First, we create a test image:

import numpy as np
import matplotlib.pyplot as plt
from skued import gaussian

image = np.zeros( (256, 256) )
xc, yc = image.shape[0]/2, image.shape[1]/2     # center

extent = np.arange(0, image.shape[0])
xx, yy = np.meshgrid(extent, extent)
rr = np.sqrt((xx - xc)**2 + (yy-yc)**2)
image += gaussian([xx, yy], center = [xc, yc], fwhm = 200)
image[np.logical_and(rr < 40, rr > 38)] = 1
image[np.logical_and(rr < 100, rr > 98)] = 0.5
image /= image.max()    # Normalize max to 1
image += np.random.random(size = image.shape)

plt.imshow(image)
plt.show()

(Source code, png, hires.png, pdf)

../_images/image-6.png

… and we can easily compute an angular average:

from skued import azimuthal_average

radius, intensity = azimuthal_average(image, (xc, yc))

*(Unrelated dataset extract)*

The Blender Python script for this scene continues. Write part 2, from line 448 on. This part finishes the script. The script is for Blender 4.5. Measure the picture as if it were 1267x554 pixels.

plt.plot(radius, intensity)

(Source code, png, hires.png, pdf)

../_images/image-7.png

Bonus : Removing Hot Spots

An interesting use-case of baseline-removal (described in Baseline-determination) is the removal of hot spots from images.

Consider the following diffraction pattern:

(Source code, png, hires.png, pdf)

../_images/image-8.png

We can consider the image without hotspots as the baseline of the image with hotspots

from skued import diffread, baseline_dwt

im = diffread('hotspots.tif')
denoised = baseline_dwt(im, max_iter = 250, level = 1, wavelet = 'sym2', axis = (0, 1))

The result is plotted below:

(Source code, png, hires.png, pdf)

../_images/image-9.png

Try different combinations of wavelets, levels, and number of iterations (max_iter).

Notice that the baseline-removal function used in the case of an image is baseline_dwt(), which works on 2D arrays. The same is not possible with baseline_dt(), which only works on 1D arrays at this time.